So far, so good

The foiled plots at Fort Dix and JFK Airport merit praise rather than skepticism.

It seems some Americans are peeved, even disappointed, when our homeland security system appears to score a victory, of any kind. Critics are so caught up in rhetoric about civil rights and invasion of privacy that they miss the big picture.

It was not too long ago that officials foiled a plot to invade the military installation at Fort Dix, N.J., kill and injure as many American soldiers as possible and cause tremendous damage to the fort’s physical facilities.
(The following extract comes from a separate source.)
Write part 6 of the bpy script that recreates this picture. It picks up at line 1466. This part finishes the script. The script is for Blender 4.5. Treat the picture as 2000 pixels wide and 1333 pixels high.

However they did it, authorities found out about the pending project, made arrests and appeared to have forestalled a tremendous blow by anti-U.S. terrorists.

Just the past week, infiltration of a terrorist cell led to arrests of at least four men who reportedly were planning to ignite fuel lines leading to John F. Kennedy International Airport in New York with the goal of destroying people and property near the airport and causing major devastation at the airport itself. One of the alleged plotters said it shaped up as bigger than the 9/11 terrorist strikes in New York, Washington and Pennsylvania and would symbolically slay the late President John Kennedy all over again.

Yet the news of the disrupted plots at New Jersey and JFK had barely been disseminated to the public before some, including Democratic presidential candidate John Edwards, were downgrading the achievement as relatively inconsequential. Their contention was that while there may have been some “serious talk” of hitting the fort and the airport area, the real danger was diminished because munitions and equipment had not been sufficiently assembled to create major disasters. Their main concern seemed to be the “rights” of the plotters.

The point is, “it takes only one.”

The 9/11 terrorists proved that tragically after their long planning managed to bypass various signals that could have indicated their intent, because too many people in important posts had failed to “connect the dots” on the evidence.

So along come the Fort Dix and JFK planners. Even though they did not have the hardware to do all the damage they hoped, they had the vicious intent and were seeking the support they needed. Instead of being labeled as alarmists, the people involved in thwarting these ventures should be complimented and supported. Their alertness and reaction is commendable.

It does, indeed, take only one aberration to create new tragedy, but we can be grateful to those in the Fort Dix and JFK cases who prevented at least two probable assaults from becoming reality.

Sadly, we have too many who are so busy politicking they choose to overlook this.